### Dataset section
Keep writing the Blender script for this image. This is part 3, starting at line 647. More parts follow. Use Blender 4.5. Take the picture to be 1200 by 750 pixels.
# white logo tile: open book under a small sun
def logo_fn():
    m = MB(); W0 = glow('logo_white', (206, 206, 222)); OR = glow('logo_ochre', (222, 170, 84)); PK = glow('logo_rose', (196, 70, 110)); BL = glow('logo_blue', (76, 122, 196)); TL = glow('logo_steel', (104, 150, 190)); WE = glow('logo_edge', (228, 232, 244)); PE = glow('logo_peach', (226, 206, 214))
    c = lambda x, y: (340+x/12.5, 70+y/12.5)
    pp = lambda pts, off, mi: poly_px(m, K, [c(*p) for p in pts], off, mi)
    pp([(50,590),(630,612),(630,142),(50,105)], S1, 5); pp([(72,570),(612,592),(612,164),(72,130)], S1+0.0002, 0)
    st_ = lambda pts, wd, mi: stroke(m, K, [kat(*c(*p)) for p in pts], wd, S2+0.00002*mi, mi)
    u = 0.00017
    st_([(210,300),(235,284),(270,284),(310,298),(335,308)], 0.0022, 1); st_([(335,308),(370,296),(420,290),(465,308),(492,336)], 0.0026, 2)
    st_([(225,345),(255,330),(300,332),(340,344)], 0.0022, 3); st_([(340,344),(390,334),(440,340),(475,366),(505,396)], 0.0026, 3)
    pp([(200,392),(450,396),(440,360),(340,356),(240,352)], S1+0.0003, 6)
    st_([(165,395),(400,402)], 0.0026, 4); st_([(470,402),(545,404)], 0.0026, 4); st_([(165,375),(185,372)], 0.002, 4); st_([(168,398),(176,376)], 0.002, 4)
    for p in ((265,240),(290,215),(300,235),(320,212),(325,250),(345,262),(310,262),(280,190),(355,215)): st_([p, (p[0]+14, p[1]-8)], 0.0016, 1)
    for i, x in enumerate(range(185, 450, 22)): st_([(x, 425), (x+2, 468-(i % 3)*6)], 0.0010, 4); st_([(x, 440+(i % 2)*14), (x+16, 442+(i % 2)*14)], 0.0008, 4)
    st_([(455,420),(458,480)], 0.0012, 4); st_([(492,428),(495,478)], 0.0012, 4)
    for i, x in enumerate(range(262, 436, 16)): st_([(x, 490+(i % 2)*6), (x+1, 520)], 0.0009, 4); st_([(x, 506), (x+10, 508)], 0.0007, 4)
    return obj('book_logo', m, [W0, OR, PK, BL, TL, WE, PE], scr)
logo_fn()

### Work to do
Each line must be given again exactly as written above.

### Answer to the task
Keep writing the Blender script for this image. This is part 3, starting at line 647. More parts follow. Use Blender 4.5. Take the picture to be 1200 by 750 pixels.
# white logo tile: open book under a small sun
def logo_fn():
    m = MB(); W0 = glow('logo_white', (206, 206, 222)); OR = glow('logo_ochre', (222, 170, 84)); PK = glow('logo_rose', (196, 70, 110)); BL = glow('logo_blue', (76, 122, 196)); TL = glow('logo_steel', (104, 150, 190)); WE = glow('logo_edge', (228, 232, 244)); PE = glow('logo_peach', (226, 206, 214))
    c = lambda x, y: (340+x/12.5, 70+y/12.5)
    pp = lambda pts, off, mi: poly_px(m, K, [c(*p) for p in pts], off, mi)
    pp([(50,590),(630,612),(630,142),(50,105)], S1, 5); pp([(72,570),(612,592),(612,164),(72,130)], S1+0.0002, 0)
    st_ = lambda pts, wd, mi: stroke(m, K, [kat(*c(*p)) for p in pts], wd, S2+0.00002*mi, mi)
    u = 0.00017
    st_([(210,300),(235,284),(270,284),(310,298),(335,308)], 0.0022, 1); st_([(335,308),(370,296),(420,290),(465,308),(492,336)], 0.0026, 2)
    st_([(225,345),(255,330),(300,332),(340,344)], 0.0022, 3); st_([(340,344),(390,334),(440,340),(475,366),(505,396)], 0.0026, 3)
    pp([(200,392),(450,396),(440,360),(340,356),(240,352)], S1+0.0003, 6)
    st_([(165,395),(400,402)], 0.0026, 4); st_([(470,402),(545,404)], 0.0026, 4); st_([(165,375),(185,372)], 0.002, 4); st_([(168,398),(176,376)], 0.002, 4)
    for p in ((265,240),(290,215),(300,235),(320,212),(325,250),(345,262),(310,262),(280,190),(355,215)): st_([p, (p[0]+14, p[1]-8)], 0.0016, 1)
    for i, x in enumerate(range(185, 450, 22)): st_([(x, 425), (x+2, 468-(i % 3)*6)], 0.0010, 4); st_([(x, 440+(i % 2)*14), (x+16, 442+(i % 2)*14)], 0.0008, 4)
    st_([(455,420),(458,480)], 0.0012, 4); st_([(492,428),(495,478)], 0.0012, 4)
    for i, x in enumerate(range(262, 436, 16)): st_([(x, 490+(i % 2)*6), (x+1, 520)], 0.0009, 4); st_([(x, 506), (x+10, 508)], 0.0007, 4)
    return obj('book_logo', m, [W0, OR, PK, BL, TL, WE, PE], scr)
logo_fn()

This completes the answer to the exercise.